KELUARGA BESAR SDN. AENGANYAR I
KEC. GILIGENTING KAB. SUMENEP
MENGUCAPKAN
SELAMAT HARI KARTINI
MINGGU, 21 APRIL 2013
Sekilas tentang RA. Kartini
Raden Adjeng Kartini adalah
seseorang dari kalangan priyayi atau kelas
bangsawan Jawa, putri Raden Mas Adipati Ario Sosroningrat, bupati Jepara. Ia adalah putri dari istri pertama,
tetapi bukan istri utama. Ibunya bernama M.A. Ngasirah, putri dari Nyai
Haji Siti Aminah dan Kyai Haji Madirono, seorang guru agama di
Telukawur, Jepara. Dari sisi ayahnya, silsilah Kartini dapat dilacak hingga Hamengkubuwana VI.
Ayah Kartini pada mulanya adalah
seorang wedana di Mayong. Peraturan kolonial waktu itu mengharuskan
seorang bupati beristerikan seorang bangsawan. Karena
M.A. Ngasirah bukanlah bangsawan tinggi[2], maka ayahnya menikah lagi dengan Raden
Adjeng Woerjan (Moerjam), keturunan langsung Raja Madura. Setelah perkawinan
itu, maka ayah Kartini diangkat menjadi bupati di Jepara menggantikan kedudukan
ayah kandung R.A. Woerjan, R.A.A. Tjitrowikromo.
Kartini adalah anak ke-5 dari 11
bersaudara kandung dan tiri. Dari kesemua saudara sekandung, Kartini adalah
anak perempuan tertua. Kakeknya, Pangeran Ario Tjondronegoro IV, diangkat
bupati dalam usia 25 tahun. Kakak Kartini, Sosrokartono,
adalah seorang yang pintar dalam bidang bahasa. Sampai usia 12 tahun, Kartini
diperbolehkan bersekolah di ELS (Europese Lagere School).
Di sini antara lain Kartini belajar bahasa Belanda. Tetapi setelah usia 12 tahun, ia
harus tinggal di rumah karena sudah bisa dipingit.
Karena Kartini bisa berbahasa
Belanda, maka di rumah ia mulai belajar sendiri dan menulis surat kepada
teman-teman korespondensi
yang berasal dari Belanda. Salah satunya adalah
Rosa
Abendanon yang banyak mendukungnya. Dari buku-buku, koran, dan
majalah Eropa, Kartini tertarik pada kemajuan berpikir perempuan Eropa. Timbul
keinginannya untuk memajukan perempuan pribumi, karena ia melihat bahwa
perempuan pribumi berada pada status sosial yang rendah.
Kartini
bersama suaminya, R.M.A.A. Singgih Djojo Adhiningrat (1903).
Kartini banyak membaca surat kabar
Semarang De Locomotief
yang diasuh Pieter Brooshooft,
ia juga menerima leestrommel (paket majalah yang diedarkan toko buku
kepada langganan).
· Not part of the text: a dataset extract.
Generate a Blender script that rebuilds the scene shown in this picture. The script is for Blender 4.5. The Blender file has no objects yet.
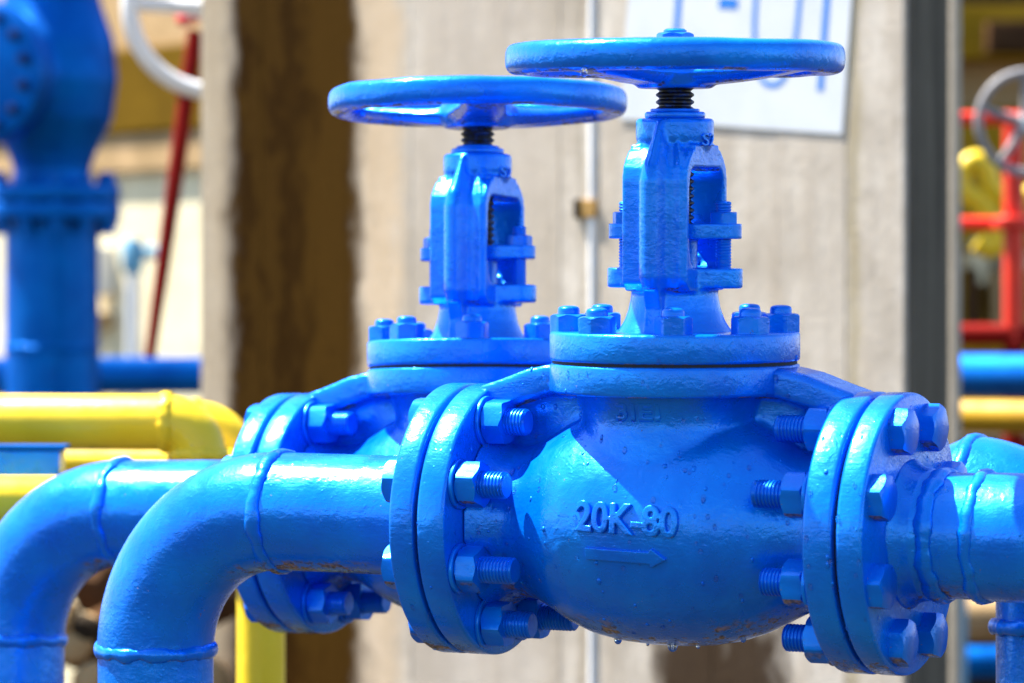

Di antaranya terdapat majalah kebudayaan dan ilmu
pengetahuan yang cukup berat, juga ada majalah wanita Belanda De Hollandsche
Lelie. Kartini pun kemudian beberapa kali mengirimkan tulisannya dan dimuat
di De Hollandsche Lelie. Dari surat-suratnya tampak Kartini membaca apa
saja dengan penuh perhatian, sambil membuat catatan-catatan. Kadang-kadang
Kartini menyebut salah satu karangan atau mengutip beberapa kalimat.
Perhatiannya tidak hanya semata-mata soal emansipasi wanita, tapi juga masalah sosial umum.
Kartini melihat perjuangan wanita agar memperoleh kebebasan, otonomi dan
persamaan hukum sebagai bagian dari gerakan yang lebih luas. Di antara buku
yang dibaca Kartini sebelum berumur 20, terdapat judul Max Havelaar dan Surat-Surat Cinta
karya Multatuli, yang pada November 1901
sudah dibacanya dua kali. Lalu De Stille Kraacht (Kekuatan Gaib)
karya Louis Coperus. Kemudian karya Van Eeden yang bermutu tinggi, karya
Augusta de Witt yang sedang-sedang saja, roman-feminis karya Nyonya Goekoop
de-Jong Van Beek dan sebuah roman anti-perang karangan Berta Von Suttner, Die
Waffen Nieder (Letakkan Senjata). Semuanya berbahasa Belanda.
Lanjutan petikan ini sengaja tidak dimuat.